» **Exercise details**
Quote all of the data below exactly, please.

» **Source excerpt**
========================================================================

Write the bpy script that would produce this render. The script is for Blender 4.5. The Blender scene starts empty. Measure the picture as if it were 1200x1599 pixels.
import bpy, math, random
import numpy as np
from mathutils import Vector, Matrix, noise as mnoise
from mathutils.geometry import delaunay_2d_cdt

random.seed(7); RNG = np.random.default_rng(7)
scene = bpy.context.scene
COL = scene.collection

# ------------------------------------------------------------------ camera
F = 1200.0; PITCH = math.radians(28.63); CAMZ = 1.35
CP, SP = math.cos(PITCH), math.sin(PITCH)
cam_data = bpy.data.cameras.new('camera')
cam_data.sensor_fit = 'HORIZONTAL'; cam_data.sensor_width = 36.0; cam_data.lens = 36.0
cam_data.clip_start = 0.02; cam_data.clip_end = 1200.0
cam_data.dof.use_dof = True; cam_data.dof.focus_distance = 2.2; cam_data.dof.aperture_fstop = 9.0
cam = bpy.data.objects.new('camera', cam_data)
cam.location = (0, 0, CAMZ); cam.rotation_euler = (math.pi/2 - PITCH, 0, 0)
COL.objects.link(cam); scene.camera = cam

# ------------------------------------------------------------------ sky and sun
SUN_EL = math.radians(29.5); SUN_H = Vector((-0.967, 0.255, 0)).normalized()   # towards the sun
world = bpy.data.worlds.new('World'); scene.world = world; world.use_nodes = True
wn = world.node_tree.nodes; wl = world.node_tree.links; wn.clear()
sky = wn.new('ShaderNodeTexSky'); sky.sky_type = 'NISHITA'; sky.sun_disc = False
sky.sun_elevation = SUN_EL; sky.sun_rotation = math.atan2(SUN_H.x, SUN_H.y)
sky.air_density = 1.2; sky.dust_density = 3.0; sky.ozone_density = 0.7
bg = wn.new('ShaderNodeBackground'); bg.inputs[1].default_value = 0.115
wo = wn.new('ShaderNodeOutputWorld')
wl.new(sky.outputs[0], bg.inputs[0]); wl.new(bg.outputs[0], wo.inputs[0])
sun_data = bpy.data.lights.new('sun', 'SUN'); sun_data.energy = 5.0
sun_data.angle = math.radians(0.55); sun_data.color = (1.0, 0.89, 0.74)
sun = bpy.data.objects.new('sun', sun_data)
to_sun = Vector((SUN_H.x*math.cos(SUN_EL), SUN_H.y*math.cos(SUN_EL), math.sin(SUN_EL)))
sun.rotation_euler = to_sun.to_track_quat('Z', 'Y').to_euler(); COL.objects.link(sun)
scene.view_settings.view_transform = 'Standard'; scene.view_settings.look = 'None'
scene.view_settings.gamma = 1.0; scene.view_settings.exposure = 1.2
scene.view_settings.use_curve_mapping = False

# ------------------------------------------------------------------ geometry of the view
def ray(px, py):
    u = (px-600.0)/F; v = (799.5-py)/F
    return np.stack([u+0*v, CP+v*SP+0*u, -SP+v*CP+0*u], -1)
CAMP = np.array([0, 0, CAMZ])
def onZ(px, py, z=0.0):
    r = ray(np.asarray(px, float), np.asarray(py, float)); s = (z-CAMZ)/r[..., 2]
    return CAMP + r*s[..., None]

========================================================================

» **Finished task**
Write the bpy script that would produce this render. The script is for Blender 4.5. The Blender scene starts empty. Measure the picture as if it were 1200x1599 pixels.
import bpy, math, random
import numpy as np
from mathutils import Vector, Matrix, noise as mnoise
from mathutils.geometry import delaunay_2d_cdt

random.seed(7); RNG = np.random.default_rng(7)
scene = bpy.context.scene
COL = scene.collection

# ------------------------------------------------------------------ camera
F = 1200.0; PITCH = math.radians(28.63); CAMZ = 1.35
CP, SP = math.cos(PITCH), math.sin(PITCH)
cam_data = bpy.data.cameras.new('camera')
cam_data.sensor_fit = 'HORIZONTAL'; cam_data.sensor_width = 36.0; cam_data.lens = 36.0
cam_data.clip_start = 0.02; cam_data.clip_end = 1200.0
cam_data.dof.use_dof = True; cam_data.dof.focus_distance = 2.2; cam_data.dof.aperture_fstop = 9.0
cam = bpy.data.objects.new('camera', cam_data)
cam.location = (0, 0, CAMZ); cam.rotation_euler = (math.pi/2 - PITCH, 0, 0)
COL.objects.link(cam); scene.camera = cam

# ------------------------------------------------------------------ sky and sun
SUN_EL = math.radians(29.5); SUN_H = Vector((-0.967, 0.255, 0)).normalized()   # towards the sun
world = bpy.data.worlds.new('World'); scene.world = world; world.use_nodes = True
wn = world.node_tree.nodes; wl = world.node_tree.links; wn.clear()
sky = wn.new('ShaderNodeTexSky'); sky.sky_type = 'NISHITA'; sky.sun_disc = False
sky.sun_elevation = SUN_EL; sky.sun_rotation = math.atan2(SUN_H.x, SUN_H.y)
sky.air_density = 1.2; sky.dust_density = 3.0; sky.ozone_density = 0.7
bg = wn.new('ShaderNodeBackground'); bg.inputs[1].default_value = 0.115
wo = wn.new('ShaderNodeOutputWorld')
wl.new(sky.outputs[0], bg.inputs[0]); wl.new(bg.outputs[0], wo.inputs[0])
sun_data = bpy.data.lights.new('sun', 'SUN'); sun_data.energy = 5.0
sun_data.angle = math.radians(0.55); sun_data.color = (1.0, 0.89, 0.74)
sun = bpy.data.objects.new('sun', sun_data)
to_sun = Vector((SUN_H.x*math.cos(SUN_EL), SUN_H.y*math.cos(SUN_EL), math.sin(SUN_EL)))
sun.rotation_euler = to_sun.to_track_quat('Z', 'Y').to_euler(); COL.objects.link(sun)
scene.view_settings.view_transform = 'Standard'; scene.view_settings.look = 'None'
scene.view_settings.gamma = 1.0; scene.view_settings.exposure = 1.2
scene.view_settings.use_curve_mapping = False

# ------------------------------------------------------------------ geometry of the view
def ray(px, py):
    u = (px-600.0)/F; v = (799.5-py)/F
    return np.stack([u+0*v, CP+v*SP+0*u, -SP+v*CP+0*u], -1)
CAMP = np.array([0, 0, CAMZ])
def onZ(px, py, z=0.0):
    r = ray(np.asarray(px, float), np.asarray(py, float)); s = (z-CAMZ)/r[..., 2]
    return CAMP + r*s[..., None]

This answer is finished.